Las reformas promulgadas pueden en efecto significar un avance en la legislación para el control de la corrupción. Sin embargo, sabemos que el meollo del problema no está en las leyes, que ya las había, sino en su cumplimiento cabal. De acuerdo con el índice Percepción de la Corrupción, elaborado por Transparencia Internacional, México es el país con la puntuación más baja en materia de combate a esta práctica de las naciones que integran la Organización para la Cooperación y Desarrollo Económicos (OCDE), ya que en una década no ha rebasado la puntuación de 35, de un máximo de 100. México se ubicó en el lugar número 103 de un total de 175 países analizados en todo el mundo, en el Índice de Percepción de la Corrupción, debido a la posición de estancamiento en la que se ha mantenido por casi una década. Y el Observatorio México ¿Cómo Vamos? cifró en 20 mil millones de dólares el costo que tuvo en 2014 la corrupción y la impunidad en México.

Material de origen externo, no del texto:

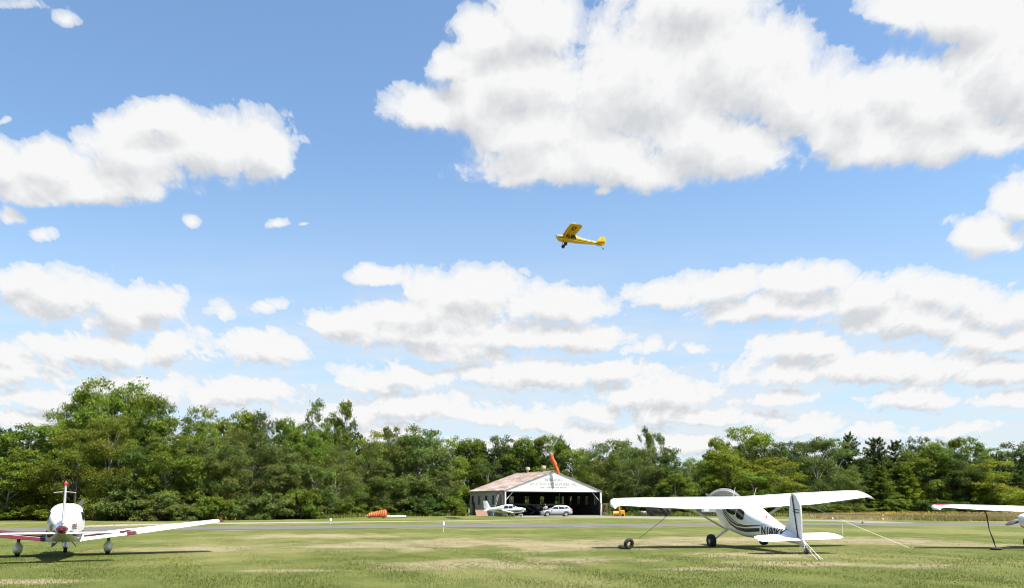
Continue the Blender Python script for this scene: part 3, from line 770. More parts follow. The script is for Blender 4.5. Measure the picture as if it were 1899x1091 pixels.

Peña Nieto afirmó que su gobierno está comprometido a combatir la corrupción y a fortalecer la legalidad, la transparencia y la rendición de cuentas. Es claro que el Presidente quiere hacernos creer que “ahora sí” se combatirá la peor de las lacras que agobian a este saqueado país, mientras la impunidad cabalga a lo largo y ancho del territorio nacional. ¿Cómo se puede siquiera plantear un cambio, cuando los encargados de hacer y de aplicar las leyes, locos por el poder, están sumidos en la cloaca del enriquecimiento a como haya lugar? Hace rato que además de ser rateros y mentirosos nuestros políticos se han instalado en el cinismo. Válgame.